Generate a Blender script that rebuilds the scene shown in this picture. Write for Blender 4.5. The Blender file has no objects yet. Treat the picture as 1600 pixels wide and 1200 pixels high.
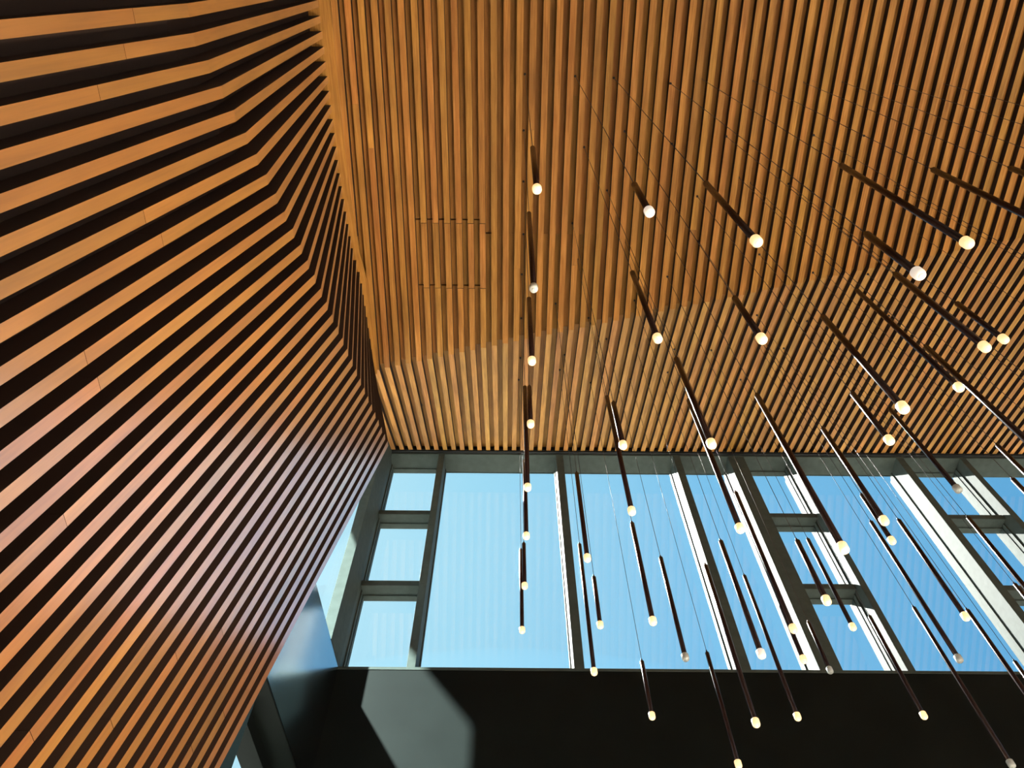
import bpy, bmesh, math, random
from mathutils import Vector, Matrix
random.seed(7)
C = bpy.context.scene.collection
scene = bpy.context.scene
Z0 = 1.5                       # eye height above the floor

# ------------------------------------------------------------ camera
cam_d = bpy.data.cameras.new('camera'); cam = bpy.data.objects.new('camera', cam_d); C.objects.link(cam)
RX = (0.999960010701375, -0.008841184570357258, 0.0013455309356710978)
UY = (-0.008438204486352812, -0.8829440981173353, 0.4694022968678484)
FW = (0.0029620437458731867, 0.46939487966440163, 0.8829833935254329)
cam.matrix_world = Matrix(((RX[0], UY[0], -FW[0], 0), (RX[1], UY[1], -FW[1], 0), (RX[2], UY[2], -FW[2], Z0), (0, 0, 0, 1)))
cam_d.sensor_fit = 'HORIZONTAL'; cam_d.sensor_width = 36.0
cam_d.lens = 36.0 * 1238.324 / 1600.0
cam_d.clip_start = 0.02; cam_d.clip_end = 300
scene.camera = cam

# ------------------------------------------------------------ view, world, sun
scene.view_settings.view_transform = 'Standard'
scene.view_settings.look = 'None'
scene.view_settings.gamma = 1.0
scene.view_settings.use_curve_mapping = False
scene.view_settings.exposure = 0.0

SUN = Vector((-0.4384, 0.8988, 1.1414)).normalized()
SUN_STRENGTH = 30.0
SKY_STRENGTH = 1.18
w = bpy.data.worlds.new('sky'); scene.world = w; w.use_nodes = True
nt = w.node_tree; N = nt.nodes; L = nt.links
for n in list(N): N.remove(n)
tc = N.new('ShaderNodeTexCoord')
dot = N.new('ShaderNodeVectorMath'); dot.operation = 'DOT_PRODUCT'; dot.inputs[1].default_value = Vector((-.52, .52, .68)).normalized()   # the pale side of the sky
L.new(tc.outputs['Generated'], dot.inputs[0])
ramp = N.new('ShaderNodeValToRGB'); L.new(dot.outputs['Value'], ramp.inputs[0])
e = ramp.color_ramp.elements
e[0].position = 0.45; e[0].color = (0.120, 0.390, 0.690, 1)
e[1].position = 0.995; e[1].color = (0.740, 0.910, 0.970, 1)
a = e.new(0.70); a.color = (0.200, 0.520, 0.810, 1)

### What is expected
Pictures excluded, repeat exactly the lines from the top of the material through the line with "scene.view_settings.exposure = 0.0", including both of those lines.

### Answer
Generate a Blender script that rebuilds the scene shown in this picture. Write for Blender 4.5. The Blender file has no objects yet. Treat the picture as 1600 pixels wide and 1200 pixels high.
import bpy, bmesh, math, random
from mathutils import Vector, Matrix
random.seed(7)
C = bpy.context.scene.collection
scene = bpy.context.scene
Z0 = 1.5                       # eye height above the floor

# ------------------------------------------------------------ camera
cam_d = bpy.data.cameras.new('camera'); cam = bpy.data.objects.new('camera', cam_d); C.objects.link(cam)
RX = (0.999960010701375, -0.008841184570357258, 0.0013455309356710978)
UY = (-0.008438204486352812, -0.8829440981173353, 0.4694022968678484)
FW = (0.0029620437458731867, 0.46939487966440163, 0.8829833935254329)
cam.matrix_world = Matrix(((RX[0], UY[0], -FW[0], 0), (RX[1], UY[1], -FW[1], 0), (RX[2], UY[2], -FW[2], Z0), (0, 0, 0, 1)))
cam_d.sensor_fit = 'HORIZONTAL'; cam_d.sensor_width = 36.0
cam_d.lens = 36.0 * 1238.324 / 1600.0
cam_d.clip_start = 0.02; cam_d.clip_end = 300
scene.camera = cam

# ------------------------------------------------------------ view, world, sun
scene.view_settings.view_transform = 'Standard'
scene.view_settings.look = 'None'
scene.view_settings.gamma = 1.0
scene.view_settings.use_curve_mapping = False
scene.view_settings.exposure = 0.0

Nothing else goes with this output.